#### What you will do:
Quote verbatim the span of lines that begins the listing below and closes with the line containing "SC.view_settings.exposure = 0.02;".

#### Recorded information:

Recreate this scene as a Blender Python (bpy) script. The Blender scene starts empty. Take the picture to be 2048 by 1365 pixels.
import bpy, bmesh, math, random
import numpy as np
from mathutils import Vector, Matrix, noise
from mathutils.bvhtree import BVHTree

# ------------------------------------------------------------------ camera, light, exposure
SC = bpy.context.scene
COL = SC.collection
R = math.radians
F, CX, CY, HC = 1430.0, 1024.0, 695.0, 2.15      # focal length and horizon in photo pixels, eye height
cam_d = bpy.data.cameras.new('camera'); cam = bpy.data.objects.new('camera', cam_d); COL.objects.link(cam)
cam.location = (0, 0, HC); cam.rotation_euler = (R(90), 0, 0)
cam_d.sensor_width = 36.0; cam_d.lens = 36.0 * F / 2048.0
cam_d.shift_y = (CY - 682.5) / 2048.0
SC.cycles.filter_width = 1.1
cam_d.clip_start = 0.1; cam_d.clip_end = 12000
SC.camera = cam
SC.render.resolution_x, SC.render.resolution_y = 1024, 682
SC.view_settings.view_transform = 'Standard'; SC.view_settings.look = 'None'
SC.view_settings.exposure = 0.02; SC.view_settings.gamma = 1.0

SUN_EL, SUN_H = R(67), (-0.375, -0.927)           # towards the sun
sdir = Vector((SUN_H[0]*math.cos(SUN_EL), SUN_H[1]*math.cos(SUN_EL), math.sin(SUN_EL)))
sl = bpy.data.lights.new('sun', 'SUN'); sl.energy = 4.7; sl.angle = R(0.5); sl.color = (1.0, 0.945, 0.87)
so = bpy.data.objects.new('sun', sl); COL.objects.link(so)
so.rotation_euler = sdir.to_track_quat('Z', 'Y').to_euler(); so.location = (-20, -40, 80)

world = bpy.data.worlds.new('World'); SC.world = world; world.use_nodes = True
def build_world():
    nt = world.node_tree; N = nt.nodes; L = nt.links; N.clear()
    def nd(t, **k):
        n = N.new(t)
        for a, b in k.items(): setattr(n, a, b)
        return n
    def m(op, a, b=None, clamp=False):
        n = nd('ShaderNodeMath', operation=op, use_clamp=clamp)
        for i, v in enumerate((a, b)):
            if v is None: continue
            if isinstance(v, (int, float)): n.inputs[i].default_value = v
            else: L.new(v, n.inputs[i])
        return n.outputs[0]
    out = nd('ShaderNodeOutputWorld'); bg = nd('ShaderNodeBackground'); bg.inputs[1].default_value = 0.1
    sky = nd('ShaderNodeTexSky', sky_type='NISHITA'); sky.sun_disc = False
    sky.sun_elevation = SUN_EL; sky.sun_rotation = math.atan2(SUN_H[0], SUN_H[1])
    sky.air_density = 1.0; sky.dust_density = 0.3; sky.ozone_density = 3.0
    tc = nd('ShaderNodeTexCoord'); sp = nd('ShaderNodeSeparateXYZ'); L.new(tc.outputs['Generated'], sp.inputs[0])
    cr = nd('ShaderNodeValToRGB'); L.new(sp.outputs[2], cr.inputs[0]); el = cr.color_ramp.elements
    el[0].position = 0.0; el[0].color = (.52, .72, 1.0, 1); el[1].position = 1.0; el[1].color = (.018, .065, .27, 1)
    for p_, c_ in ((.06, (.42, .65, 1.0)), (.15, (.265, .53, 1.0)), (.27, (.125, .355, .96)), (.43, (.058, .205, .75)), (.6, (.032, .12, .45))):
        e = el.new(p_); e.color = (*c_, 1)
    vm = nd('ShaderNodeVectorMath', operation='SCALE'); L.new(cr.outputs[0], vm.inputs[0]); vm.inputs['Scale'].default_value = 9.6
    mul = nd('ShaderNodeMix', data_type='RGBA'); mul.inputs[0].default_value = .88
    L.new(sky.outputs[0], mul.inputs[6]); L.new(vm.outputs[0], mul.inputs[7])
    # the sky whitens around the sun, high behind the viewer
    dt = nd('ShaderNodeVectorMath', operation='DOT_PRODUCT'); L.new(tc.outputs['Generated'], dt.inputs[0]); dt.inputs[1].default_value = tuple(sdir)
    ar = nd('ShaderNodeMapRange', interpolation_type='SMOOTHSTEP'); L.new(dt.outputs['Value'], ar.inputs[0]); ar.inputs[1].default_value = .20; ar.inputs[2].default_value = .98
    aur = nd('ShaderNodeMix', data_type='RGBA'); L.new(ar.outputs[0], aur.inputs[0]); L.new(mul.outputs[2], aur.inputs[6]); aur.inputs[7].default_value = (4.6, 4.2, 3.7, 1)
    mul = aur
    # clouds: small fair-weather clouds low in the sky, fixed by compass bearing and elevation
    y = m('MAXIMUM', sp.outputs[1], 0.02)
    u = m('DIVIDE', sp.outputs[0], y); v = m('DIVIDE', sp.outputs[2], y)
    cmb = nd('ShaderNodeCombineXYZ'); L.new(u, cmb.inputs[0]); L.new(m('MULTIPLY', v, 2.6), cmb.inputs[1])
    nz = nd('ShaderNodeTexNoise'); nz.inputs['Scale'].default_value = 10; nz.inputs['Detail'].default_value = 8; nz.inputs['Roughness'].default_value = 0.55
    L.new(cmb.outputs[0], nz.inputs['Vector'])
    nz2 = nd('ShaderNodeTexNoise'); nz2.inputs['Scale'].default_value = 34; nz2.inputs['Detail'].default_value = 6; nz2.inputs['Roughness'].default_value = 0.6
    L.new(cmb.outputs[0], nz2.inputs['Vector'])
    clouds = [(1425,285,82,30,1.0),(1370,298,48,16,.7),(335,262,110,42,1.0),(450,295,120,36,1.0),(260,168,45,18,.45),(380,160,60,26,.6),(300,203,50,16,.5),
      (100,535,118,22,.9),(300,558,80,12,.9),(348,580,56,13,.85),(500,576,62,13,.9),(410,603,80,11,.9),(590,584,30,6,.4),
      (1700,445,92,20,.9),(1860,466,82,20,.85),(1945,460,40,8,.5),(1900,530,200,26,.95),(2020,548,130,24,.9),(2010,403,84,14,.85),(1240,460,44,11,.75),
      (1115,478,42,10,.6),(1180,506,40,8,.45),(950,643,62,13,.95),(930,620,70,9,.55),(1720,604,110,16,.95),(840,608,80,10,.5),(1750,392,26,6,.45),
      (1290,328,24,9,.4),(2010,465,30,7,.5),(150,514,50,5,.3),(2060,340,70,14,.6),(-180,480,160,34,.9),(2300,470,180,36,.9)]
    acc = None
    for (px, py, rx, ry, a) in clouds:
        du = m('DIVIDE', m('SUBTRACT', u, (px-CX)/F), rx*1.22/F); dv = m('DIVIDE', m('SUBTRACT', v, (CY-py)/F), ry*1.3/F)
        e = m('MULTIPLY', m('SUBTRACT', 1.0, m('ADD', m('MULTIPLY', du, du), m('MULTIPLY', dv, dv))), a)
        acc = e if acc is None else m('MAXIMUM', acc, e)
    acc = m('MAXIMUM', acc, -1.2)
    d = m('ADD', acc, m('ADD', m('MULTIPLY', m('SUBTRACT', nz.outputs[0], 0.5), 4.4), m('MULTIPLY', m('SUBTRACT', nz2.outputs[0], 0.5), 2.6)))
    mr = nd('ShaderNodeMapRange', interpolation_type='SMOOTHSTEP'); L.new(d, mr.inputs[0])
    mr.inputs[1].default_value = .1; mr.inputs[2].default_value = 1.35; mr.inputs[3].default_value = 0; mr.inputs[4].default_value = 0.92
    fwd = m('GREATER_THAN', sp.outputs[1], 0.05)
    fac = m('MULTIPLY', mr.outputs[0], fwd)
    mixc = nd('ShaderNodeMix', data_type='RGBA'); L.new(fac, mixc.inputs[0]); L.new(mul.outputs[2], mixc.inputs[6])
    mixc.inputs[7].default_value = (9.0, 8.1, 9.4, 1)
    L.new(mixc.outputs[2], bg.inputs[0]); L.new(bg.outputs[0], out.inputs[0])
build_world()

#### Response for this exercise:
Recreate this scene as a Blender Python (bpy) script. The Blender scene starts empty. Take the picture to be 2048 by 1365 pixels.
import bpy, bmesh, math, random
import numpy as np
from mathutils import Vector, Matrix, noise
from mathutils.bvhtree import BVHTree

# ------------------------------------------------------------------ camera, light, exposure
SC = bpy.context.scene
COL = SC.collection
R = math.radians
F, CX, CY, HC = 1430.0, 1024.0, 695.0, 2.15      # focal length and horizon in photo pixels, eye height
cam_d = bpy.data.cameras.new('camera'); cam = bpy.data.objects.new('camera', cam_d); COL.objects.link(cam)
cam.location = (0, 0, HC); cam.rotation_euler = (R(90), 0, 0)
cam_d.sensor_width = 36.0; cam_d.lens = 36.0 * F / 2048.0
cam_d.shift_y = (CY - 682.5) / 2048.0
SC.cycles.filter_width = 1.1
cam_d.clip_start = 0.1; cam_d.clip_end = 12000
SC.camera = cam
SC.render.resolution_x, SC.render.resolution_y = 1024, 682
SC.view_settings.view_transform = 'Standard'; SC.view_settings.look = 'None'
SC.view_settings.exposure = 0.02; SC.view_settings.gamma = 1.0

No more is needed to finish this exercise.